By 1995 the Government of Sri Lanka introduced a major policy shift in power sector by allowing private investment for power plants in the CEB system. In 1996, LTL submitted a proposal to set up a 24MW power plant with its ownership to sell power to CEB under a long term Power Purchase Agreement. In what would later become the single most important diversification of LTL and its major income source, this proposal was accepted by CEB. In 1997 the two shareholders further invested Rs. 125M in the company to set up Lakdhanavi as a specialized subsidiary for Thermal power generation. Power Project cost Rs. 890M. Lakdhanavi power plant was set up under 11 months and commissioned in November 1997 under a 15 year contract with CEB.


By 1996, LTL wanted to foray into the remaining major segment in Power industry i.e. transmission. Together with ABB, it bid for a large transmission line and substation project in Anuradhapura and Ampara. A separate company called LTL Projects Ltd was set up in 1997 to carryout these projects. LTL trained its personnel with ABB engineers in design and implementation of substations and high voltage (132kV) lines.
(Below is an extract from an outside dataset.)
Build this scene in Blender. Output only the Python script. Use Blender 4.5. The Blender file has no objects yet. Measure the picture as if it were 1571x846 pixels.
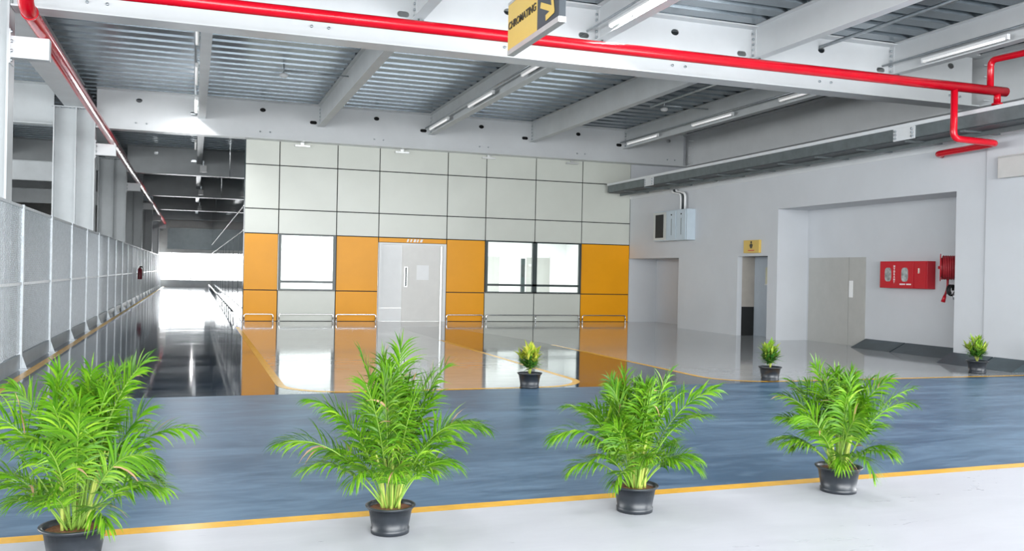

These projects, which until then were carried out by European based multinationals, now had a new local competitor. Being a low cost and lean organization, LTL soon became a formidable player in the field. (Note. In 2005, LTL divested its entire investment in LTL Projects)


By 1998, LTL’s first Galvanizing plant was running on full capacity. An expansion was essential. LTL seized the opportunity to further develop on its technology advantage by investing in one of the largest and most modern gas fired galvanizing plants. The new facility in Sapugaskande (10km from Colombo) became operational in 2000.


In 2001, LTL tied up with Norwegian Power Utility Statkraft and two venture funds, Norfund from Norway and Lanka Ventures from Sri Lanka to start Nividhu (pvt) Ltd to invest in hydro power generation. Its first project, 2.2MW BelihulOya commenced operations in 2002 operating under a 15 year agreement with CEB. The small power plant had German equipment and entire civil construction was done by Sri Lankan engineers.


Lakdhanavi in consortium with Hemas PLC (a publicly held diversified conglomerate) in 2003 set up Heladhanavi Ltd to carry out a USD 60M investment to set up a 100MW Fuel Oil based power plant in Puttalum. The consortium won the international tender for 10 year concession by being the lowest bidder. This power plant, which became operational in 2004, is still the cheapest Independent Power Producer in Sri Lanka.


 LTL, managed with private sector vigour despite its CEB ownership constantly reviews its marketing strategies. By 2004, LTL realized the diminishing demand by CEB for transformers due to tapering off of rural electrification. LTL embarked on a massive marketing effort to export its products and obtained various international certifications. It its first success in exporting a Sri Lankan made Transformer to northern Iraq in 2003 under a UN programme.


 Nividhu invested in its second hydro power plant in 2004. The 4MW Assupiniella Power plant was grid connected in 2005. In 2005 a major change in shareholding took place. ABB instituted a global policy of exiting from non-core investments. Thus it offered the 27% stake to CEB which was not in a position to finance the deal. CEB advised the employees to carry out a management buy out to prevent the stake being sold to a competitor. A LTL ESOT Ltd, a only employees owned company was created which successfully raised the required funds and became the 27% shareholder.


 LTL ventured into its biggest project in 2006. The government of Sri Lanka, having recognized its project management skills, entrusted the design, financing and construction of Sri Lankan’s largest thermal power plant. The work started in 2007 to build the 300MW, USD, USD00M Combined Cycle Power plant financed by offshore debt funding and local equity. The project had a very tight deadline but LTL rose to the occasion and completed the first phase of 200MW by November 2008. By May 2010, the entire project, owned by West Coast Power Ltd (a GOSL owned entity) was completed. Lakdhanavi is the Operation and Maintenance Contractor for the 25 year term.


 In 2011, Lakdhanavi won a contract to build two 100MW power projects in Bangladesh. Despite being a difficult environment, Lakdhanavi completed both projects within 7 months. With this, Lakdhanavi received lot of recognition as a EPC contractor. Since then it has invested of its own in two more 50MW power plants for a 15 year power supply arrangement. The first of these, 52MW Raj-Lanka Power Plant in northern Bangladesh was commissioned in January 2014. Its second power plant of similar capacity in Comilla, Bangladesh is schedule dto come into operations in December 2014.


In 2012, LTL made its first wind power investment in the western coast of Sri Lanka. The Rs. 2.5B, 10MW Pawandhanavi Wind Power Plant was commissioned in just under 6 months and has proved to be one of the most successful ventures of LTL.


 In early 2013, Lakdhanavi further cemented its EPC reputation and helped the re-construction efforts of Sri Lankan government in Northern Sri Lanka by completing the 24MW thermal power plant in Jaffna within a extremely short period of 185 days.


2014 Lakdhanavi constructs two, 52.2 MW, HFO power plants in Natore and Comilla, for the Bangladesh Power Distribution Board (BPDB), under a 15 year contract with the Government of Bangladesh.